Network Diagrams, PERT & the Critical Path FAQ
What formula does PERT use and why the 4?
PERT's expected time is TE = (a + 4m + b) / 6, a weighted average of the optimistic (a), most likely (m) and pessimistic (b) estimates. The most likely value is weighted by four because it is the mode — the single most probable duration — so the estimate leans toward it while still accounting for the best and worst cases.

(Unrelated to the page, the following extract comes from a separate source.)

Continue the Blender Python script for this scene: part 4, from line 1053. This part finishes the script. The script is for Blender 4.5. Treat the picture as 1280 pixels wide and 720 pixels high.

How do I find the critical path?
Do a forward pass (EF = ES + duration, taking the max predecessor EF at merges) to get the project duration, then a backward pass (LS = LF - duration, taking the min successor LS). Compute slack = LS - ES for each activity; the critical path is the continuous chain of zero-slack activities, and its length equals the project duration.
What does slack tell me?
Slack (or float) is how long an activity can be delayed without pushing out the project finish. Zero slack means the activity is on the critical path and must be watched closely; positive slack means there is buffer, so resources can sometimes be borrowed from it to help critical work.
Can AI help me with PERT and CPM in ISYS90050?
Yes, as a study aid. Sia can generate fresh networks, walk you through the forward and backward pass line by line, and check your slack and critical path. Use it to rehearse the method for the closed-book exam; it does not do your graded assessment, and University of Melbourne academic-integrity rules apply — confirm details on Canvas.
Exam move
This is one of the two calculation topics that decide exam marks, so drill full forward/backward passes until they are automatic. Fix the rules: EF = ES + duration and take the maximum predecessor EF at a merge on the way forward; LS = LF - duration and take the minimum successor LS on the way back; slack = LS - ES. Always finish by naming the zero-slack critical path and cross-checking that its length equals the project duration. Rehearse PERT TE = (a + 4m + b) / 6 separately so you can feed expected times into a network. Because the exam is closed-book, memorise every formula and practise laying out neat node boxes under time pressure.